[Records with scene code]

=======

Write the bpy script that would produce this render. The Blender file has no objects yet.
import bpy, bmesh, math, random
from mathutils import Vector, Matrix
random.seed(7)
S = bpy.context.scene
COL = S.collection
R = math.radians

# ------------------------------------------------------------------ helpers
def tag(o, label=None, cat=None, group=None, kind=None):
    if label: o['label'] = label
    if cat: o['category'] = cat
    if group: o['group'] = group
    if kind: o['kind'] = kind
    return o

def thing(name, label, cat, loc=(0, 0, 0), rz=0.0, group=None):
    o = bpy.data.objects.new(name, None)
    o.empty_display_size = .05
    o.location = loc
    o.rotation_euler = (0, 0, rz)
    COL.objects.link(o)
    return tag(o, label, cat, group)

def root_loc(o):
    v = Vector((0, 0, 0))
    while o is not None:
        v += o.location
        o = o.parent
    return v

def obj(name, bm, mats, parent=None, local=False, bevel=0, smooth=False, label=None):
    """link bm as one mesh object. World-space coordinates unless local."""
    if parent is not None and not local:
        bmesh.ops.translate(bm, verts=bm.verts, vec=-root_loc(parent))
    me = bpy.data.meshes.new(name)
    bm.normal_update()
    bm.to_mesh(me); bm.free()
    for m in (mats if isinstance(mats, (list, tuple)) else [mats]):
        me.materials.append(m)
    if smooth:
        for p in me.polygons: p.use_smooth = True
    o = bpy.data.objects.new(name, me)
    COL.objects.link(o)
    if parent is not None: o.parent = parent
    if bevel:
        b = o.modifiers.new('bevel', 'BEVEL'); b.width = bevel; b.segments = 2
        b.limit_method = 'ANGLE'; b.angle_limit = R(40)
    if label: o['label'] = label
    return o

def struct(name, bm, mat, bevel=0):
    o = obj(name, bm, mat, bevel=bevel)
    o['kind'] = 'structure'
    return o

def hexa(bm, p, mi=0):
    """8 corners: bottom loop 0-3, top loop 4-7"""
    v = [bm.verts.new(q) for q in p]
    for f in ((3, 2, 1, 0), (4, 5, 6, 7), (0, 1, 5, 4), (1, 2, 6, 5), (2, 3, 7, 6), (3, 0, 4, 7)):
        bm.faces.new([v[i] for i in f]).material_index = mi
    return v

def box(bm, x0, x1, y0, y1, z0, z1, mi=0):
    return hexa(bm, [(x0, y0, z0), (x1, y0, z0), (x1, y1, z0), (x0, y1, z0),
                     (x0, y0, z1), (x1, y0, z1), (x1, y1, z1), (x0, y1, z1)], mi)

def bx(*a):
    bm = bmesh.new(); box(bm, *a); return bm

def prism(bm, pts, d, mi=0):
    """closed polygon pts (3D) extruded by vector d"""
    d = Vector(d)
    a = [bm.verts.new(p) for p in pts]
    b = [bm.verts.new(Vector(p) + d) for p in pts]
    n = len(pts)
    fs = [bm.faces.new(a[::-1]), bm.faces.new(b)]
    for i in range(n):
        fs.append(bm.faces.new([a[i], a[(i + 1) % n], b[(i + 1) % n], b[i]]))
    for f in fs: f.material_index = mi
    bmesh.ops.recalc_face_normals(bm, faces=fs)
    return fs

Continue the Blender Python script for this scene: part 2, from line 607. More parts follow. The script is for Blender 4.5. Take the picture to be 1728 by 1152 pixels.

=======

Every line of the data above should be reproduced word for word.

▶ Task answer:
Write the bpy script that would produce this render. The Blender file has no objects yet.
import bpy, bmesh, math, random
from mathutils import Vector, Matrix
random.seed(7)
S = bpy.context.scene
COL = S.collection
R = math.radians

# ------------------------------------------------------------------ helpers
def tag(o, label=None, cat=None, group=None, kind=None):
    if label: o['label'] = label
    if cat: o['category'] = cat
    if group: o['group'] = group
    if kind: o['kind'] = kind
    return o

def thing(name, label, cat, loc=(0, 0, 0), rz=0.0, group=None):
    o = bpy.data.objects.new(name, None)
    o.empty_display_size = .05
    o.location = loc
    o.rotation_euler = (0, 0, rz)
    COL.objects.link(o)
    return tag(o, label, cat, group)

def root_loc(o):
    v = Vector((0, 0, 0))
    while o is not None:
        v += o.location
        o = o.parent
    return v

def obj(name, bm, mats, parent=None, local=False, bevel=0, smooth=False, label=None):
    """link bm as one mesh object. World-space coordinates unless local."""
    if parent is not None and not local:
        bmesh.ops.translate(bm, verts=bm.verts, vec=-root_loc(parent))
    me = bpy.data.meshes.new(name)
    bm.normal_update()
    bm.to_mesh(me); bm.free()
    for m in (mats if isinstance(mats, (list, tuple)) else [mats]):
        me.materials.append(m)
    if smooth:
        for p in me.polygons: p.use_smooth = True
    o = bpy.data.objects.new(name, me)
    COL.objects.link(o)
    if parent is not None: o.parent = parent
    if bevel:
        b = o.modifiers.new('bevel', 'BEVEL'); b.width = bevel; b.segments = 2
        b.limit_method = 'ANGLE'; b.angle_limit = R(40)
    if label: o['label'] = label
    return o

def struct(name, bm, mat, bevel=0):
    o = obj(name, bm, mat, bevel=bevel)
    o['kind'] = 'structure'
    return o

def hexa(bm, p, mi=0):
    """8 corners: bottom loop 0-3, top loop 4-7"""
    v = [bm.verts.new(q) for q in p]
    for f in ((3, 2, 1, 0), (4, 5, 6, 7), (0, 1, 5, 4), (1, 2, 6, 5), (2, 3, 7, 6), (3, 0, 4, 7)):
        bm.faces.new([v[i] for i in f]).material_index = mi
    return v

def box(bm, x0, x1, y0, y1, z0, z1, mi=0):
    return hexa(bm, [(x0, y0, z0), (x1, y0, z0), (x1, y1, z0), (x0, y1, z0),
                     (x0, y0, z1), (x1, y0, z1), (x1, y1, z1), (x0, y1, z1)], mi)

def bx(*a):
    bm = bmesh.new(); box(bm, *a); return bm

def prism(bm, pts, d, mi=0):
    """closed polygon pts (3D) extruded by vector d"""
    d = Vector(d)
    a = [bm.verts.new(p) for p in pts]
    b = [bm.verts.new(Vector(p) + d) for p in pts]
    n = len(pts)
    fs = [bm.faces.new(a[::-1]), bm.faces.new(b)]
    for i in range(n):
        fs.append(bm.faces.new([a[i], a[(i + 1) % n], b[(i + 1) % n], b[i]]))
    for f in fs: f.material_index = mi
    bmesh.ops.recalc_face_normals(bm, faces=fs)
    return fs

Continue the Blender Python script for this scene: part 2, from line 607. More parts follow. The script is for Blender 4.5. Take the picture to be 1728 by 1152 pixels.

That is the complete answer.